M. Barnier a déclaré mardi dans son discours inaugural au Parlement qu’il veut «mieux contrôler» le nombre de personnes venant en France et a proposé de «faciliter» la détention des étrangers qui séjournent illégalement dans le pays en attendant la mise en œuvre des ordres d’expulsion.
Le même jour, en mêlée de presse, M. Legault, tout juste arrivé dans l’Hexagone, avait demandé à Ottawa d’instaurer des «zones d’attente» pour les demandeurs d’asile comme il se fait en France et même de les déplacer dans d’autres provinces.
En France, un étranger arrivant par bateau, train ou avion peut être placé en zone d’attente à la frontière s’il demande l’asile, si l’entrée lui est refusée ou si l’embarquement vers le pays de destination finale lui a été refusé. Cela peut durer jusqu’à 26 jours.

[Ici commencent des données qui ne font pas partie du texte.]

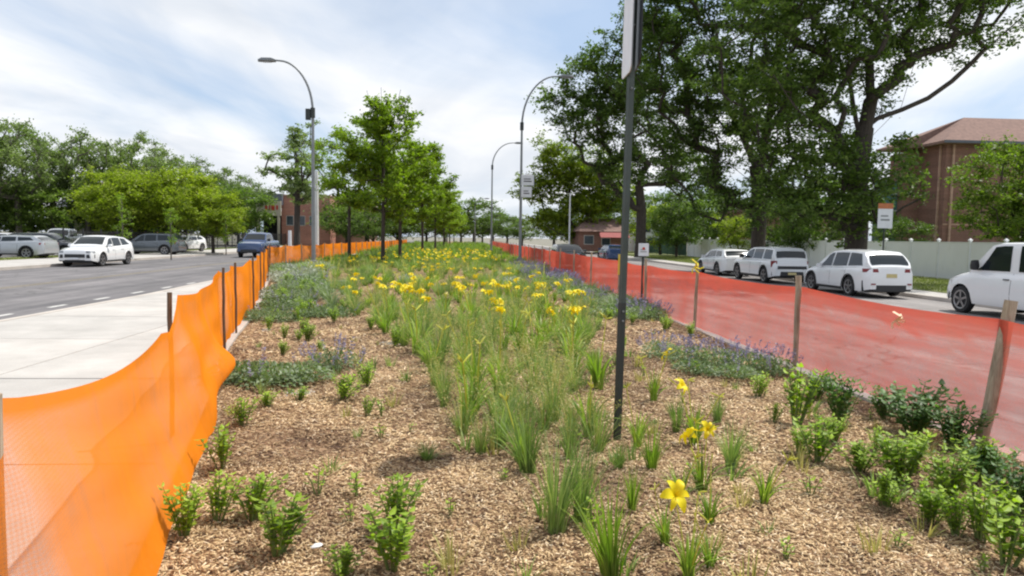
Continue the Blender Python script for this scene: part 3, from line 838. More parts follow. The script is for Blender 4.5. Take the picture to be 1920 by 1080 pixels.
# --- the two great trees on the right verge, and the next two of the row
g0 = -0.0
T2 = Vector((19.3, 34.0, -.2))
tp = lambda px, py, dy=0: tuple(atY(px, py, 34 + dy) - T2)
blobs2 = [(1590, 40, 150, 1.0), (1450, 90, 140, .9), (1500, 300, 90, 1.0, -1), (1560, 350, 85, 1.3, -2), (1640, 350, 75, 1.2, -2), (1680, 300, 45, .9), (1560, 180, 110, .7),
          (1760, 25, 95, .9), (1860, -10, 80, 1.0), (1690, 90, 75, .7), (1905, 60, 35, .5), (1530, -130, 190, .8), (1740, -140, 180, .8), (1900, -150, 150, .8), (1450, 230, 90, .8), (1440, 350, 60, .9),
          (1715, 350, 28, .8), (1630, -330, 230, .35), (1600, 420, 45, .6, -1), (1820, 95, 40, .4), (1500, 380, 60, 1.1, -2), (1640, 395, 50, 1.0, 1), (1580, 290, 60, .9, 2), (1450, 300, 60, .9, 2)]
cl = blob_clumps(blobs2, 34, T2, (.5, .95), 1.15, 11, .9)
trunk2 = [(0, 0, -.1), (-.02, 0, 1.0), (.02, .02, 2.5), tp(1608, 330), tp(1616, 280), tp(1622, 240)]
limbs2 = [[tp(1622, 240), tp(1645, 222), tp(1690, 206), tp(1740, 184), tp(1785, 152), tp(1825, 115), tp(1865, 78), tp(1910, 38), tp(1960, -10)],
          [tp(1622, 240), tp(1632, 190), tp(1630, 120), tp(1650, 70), tp(1665, 20), tp(1680, -60), tp(1690, -180)],
          [tp(1616, 280), tp(1600, 200), tp(1590, 130), tp(1575, 60), tp(1570, -20), tp(1560, -150)],
          [tp(1608, 330), tp(1570, 255, -1), tp(1530, 235, -2), tp(1490, 200, -3), tp(1450, 140, -3)],
          [tp(1616, 280), tp(1640, 250, 2), tp(1690, 200, 5), tp(1720, 100, 6)],
          [tp(1608, 330), tp(1560, 300, 2), tp(1500, 290, 3), tp(1450, 280, 3)]]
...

Mercredi, M. Legault a renchéri avec une nouvelle demande. Selon lui, Ottawa devrait carrément forcer la moitié des 160 000 demandeurs d’asile présents au Québec à déménager dans d’autres provinces, ce qui a provoqué l’indignation du gouvernement fédéral qui l’accuse de tenir des propos presque «inhumains».
Expulser en fonction de la langue?
Sur l’heure du midi, jeudi, François Legault s’est rendu au siège de l’Organisation des Nations unies pour l’éducation, la science et la culture. Il s’agit de la seule institution de l’ONU qui accueille un représentant du Québec.
«La culture, ce n’est pas un bien comme les autres. La culture, ça fait partie de ce que nous sommes, ça fait partie de ce qu’on est. Et une nation qui perdrait sa culture, elle ne serait pas exactement elle-même. Elle serait comme étrangère», a-t-il déclaré.
M. Legault, dont les prochains jours seront dédiés au Sommet de la Francophonie, a réitéré que l’enjeu de la découvrabilité des contenus culturels francophones représente un défi criant.
Jeudi, le dernier élément de son programme était une rencontre avec l’ancien premier ministre français et président du groupe des députés macronistes, Gabriel Attal, qu’il avait reçu à Québec le printemps dernier.
Lors d’une prise de photos pour les médias, le premier ministre québécois a demandé à M. Attal si la France pouvait «expulser un demandeur d’asile qui ne parle pas français».
«Ben, enfin, sur les demandeurs d’asile ce sera compliqué, mais on peut leur demander de suivre une formation pour rester en France», lui a répondu son interlocuteur.